YOUR INSTRUCTIONS
Skip the pictures. Set down, word for word, the lines from the start of the material up to and including the line with "col = scene.collection".

ENTRIES
-------
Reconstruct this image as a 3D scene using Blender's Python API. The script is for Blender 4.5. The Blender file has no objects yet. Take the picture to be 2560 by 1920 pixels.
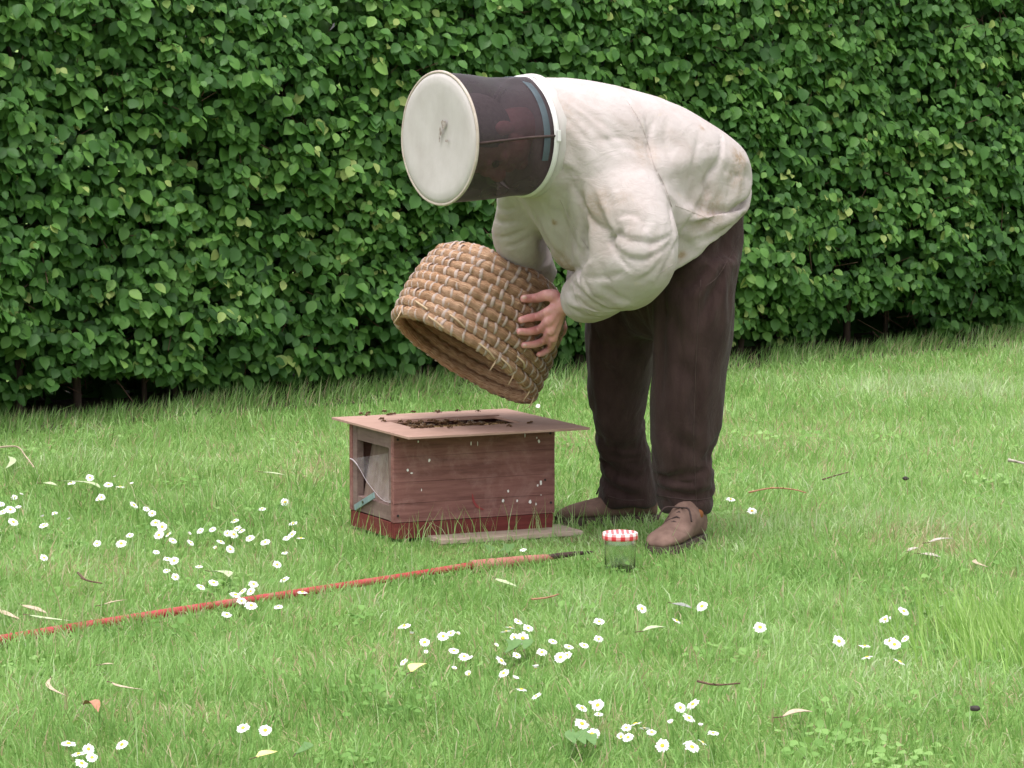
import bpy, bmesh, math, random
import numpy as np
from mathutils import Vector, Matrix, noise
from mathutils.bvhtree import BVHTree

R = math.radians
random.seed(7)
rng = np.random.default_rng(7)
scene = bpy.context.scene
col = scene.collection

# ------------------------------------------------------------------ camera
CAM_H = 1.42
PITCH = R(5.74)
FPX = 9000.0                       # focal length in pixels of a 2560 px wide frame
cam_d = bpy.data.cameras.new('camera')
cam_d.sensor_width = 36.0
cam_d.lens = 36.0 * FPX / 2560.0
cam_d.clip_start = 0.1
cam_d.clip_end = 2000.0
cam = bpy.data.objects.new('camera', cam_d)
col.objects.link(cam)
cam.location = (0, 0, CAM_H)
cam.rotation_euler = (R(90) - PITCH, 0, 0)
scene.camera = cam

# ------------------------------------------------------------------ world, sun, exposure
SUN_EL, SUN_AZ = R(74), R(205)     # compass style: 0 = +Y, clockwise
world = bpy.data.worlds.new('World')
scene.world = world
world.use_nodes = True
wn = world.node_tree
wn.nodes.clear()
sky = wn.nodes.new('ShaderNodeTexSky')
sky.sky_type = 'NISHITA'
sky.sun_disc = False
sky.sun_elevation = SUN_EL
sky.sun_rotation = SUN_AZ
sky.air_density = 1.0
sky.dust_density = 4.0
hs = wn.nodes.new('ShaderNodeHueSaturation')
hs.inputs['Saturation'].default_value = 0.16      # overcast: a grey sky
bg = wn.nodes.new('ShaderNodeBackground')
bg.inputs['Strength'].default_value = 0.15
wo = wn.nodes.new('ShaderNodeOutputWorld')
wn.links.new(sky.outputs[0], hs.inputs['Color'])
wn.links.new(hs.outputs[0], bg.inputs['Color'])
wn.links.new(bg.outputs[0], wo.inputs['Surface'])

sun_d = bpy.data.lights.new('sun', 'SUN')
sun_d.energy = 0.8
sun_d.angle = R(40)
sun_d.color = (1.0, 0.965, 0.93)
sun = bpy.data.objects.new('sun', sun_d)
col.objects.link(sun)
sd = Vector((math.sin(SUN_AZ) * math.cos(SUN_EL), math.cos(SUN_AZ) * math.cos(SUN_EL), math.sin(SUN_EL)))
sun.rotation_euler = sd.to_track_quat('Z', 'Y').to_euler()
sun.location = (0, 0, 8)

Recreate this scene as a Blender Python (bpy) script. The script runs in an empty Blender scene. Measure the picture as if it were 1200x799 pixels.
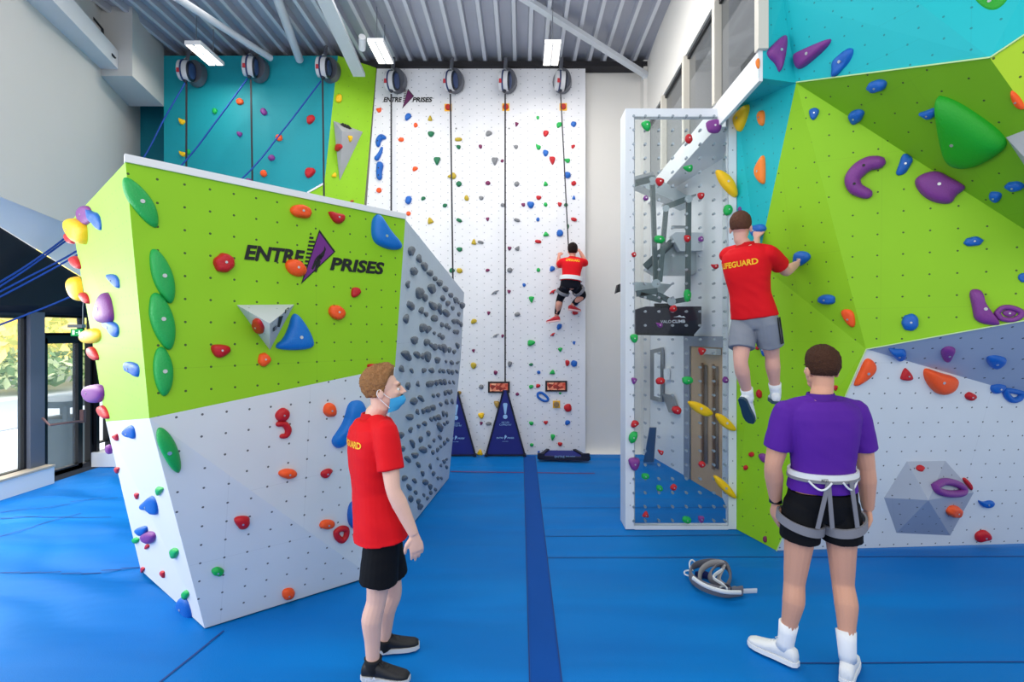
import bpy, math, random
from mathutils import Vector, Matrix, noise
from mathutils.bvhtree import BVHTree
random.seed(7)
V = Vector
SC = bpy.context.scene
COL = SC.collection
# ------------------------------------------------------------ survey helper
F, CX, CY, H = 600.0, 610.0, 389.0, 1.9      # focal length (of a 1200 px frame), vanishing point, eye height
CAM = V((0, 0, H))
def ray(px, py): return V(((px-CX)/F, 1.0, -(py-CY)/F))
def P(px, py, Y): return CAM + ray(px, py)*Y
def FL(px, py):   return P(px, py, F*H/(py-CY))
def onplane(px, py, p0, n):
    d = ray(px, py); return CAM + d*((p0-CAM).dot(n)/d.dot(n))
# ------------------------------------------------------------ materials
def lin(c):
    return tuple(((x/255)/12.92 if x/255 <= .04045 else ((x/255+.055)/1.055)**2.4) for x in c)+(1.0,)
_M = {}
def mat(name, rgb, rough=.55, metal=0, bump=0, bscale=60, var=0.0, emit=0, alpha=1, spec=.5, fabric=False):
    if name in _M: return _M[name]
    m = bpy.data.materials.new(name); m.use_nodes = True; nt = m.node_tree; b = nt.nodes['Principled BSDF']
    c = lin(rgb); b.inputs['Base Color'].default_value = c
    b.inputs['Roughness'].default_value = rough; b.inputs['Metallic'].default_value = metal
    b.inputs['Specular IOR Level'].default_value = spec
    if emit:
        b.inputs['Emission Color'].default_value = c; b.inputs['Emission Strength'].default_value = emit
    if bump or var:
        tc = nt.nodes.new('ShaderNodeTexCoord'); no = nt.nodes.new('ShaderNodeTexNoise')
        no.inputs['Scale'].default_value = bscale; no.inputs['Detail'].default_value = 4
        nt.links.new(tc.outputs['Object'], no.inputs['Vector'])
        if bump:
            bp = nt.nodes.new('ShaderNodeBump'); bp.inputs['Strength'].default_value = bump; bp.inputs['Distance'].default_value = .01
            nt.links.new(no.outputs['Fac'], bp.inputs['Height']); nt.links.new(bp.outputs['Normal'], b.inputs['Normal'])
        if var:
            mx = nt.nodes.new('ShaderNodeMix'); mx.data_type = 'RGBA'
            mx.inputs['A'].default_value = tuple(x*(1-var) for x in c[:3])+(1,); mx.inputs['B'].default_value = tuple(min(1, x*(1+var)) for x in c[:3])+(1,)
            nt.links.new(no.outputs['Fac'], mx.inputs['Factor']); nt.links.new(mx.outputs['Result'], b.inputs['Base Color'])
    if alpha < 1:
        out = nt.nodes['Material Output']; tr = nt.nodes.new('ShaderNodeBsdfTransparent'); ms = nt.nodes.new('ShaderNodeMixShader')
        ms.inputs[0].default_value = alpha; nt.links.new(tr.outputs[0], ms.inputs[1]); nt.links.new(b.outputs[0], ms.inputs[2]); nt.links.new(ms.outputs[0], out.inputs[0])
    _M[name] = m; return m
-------
OUTPUT FOR THIS EXERCISE
Reconstruct this image as a 3D scene using Blender's Python API. The script is for Blender 4.5. The Blender file has no objects yet. Take the picture to be 2560 by 1920 pixels.
import bpy, bmesh, math, random
import numpy as np
from mathutils import Vector, Matrix, noise
from mathutils.bvhtree import BVHTree

R = math.radians
random.seed(7)
rng = np.random.default_rng(7)
scene = bpy.context.scene
col = scene.collection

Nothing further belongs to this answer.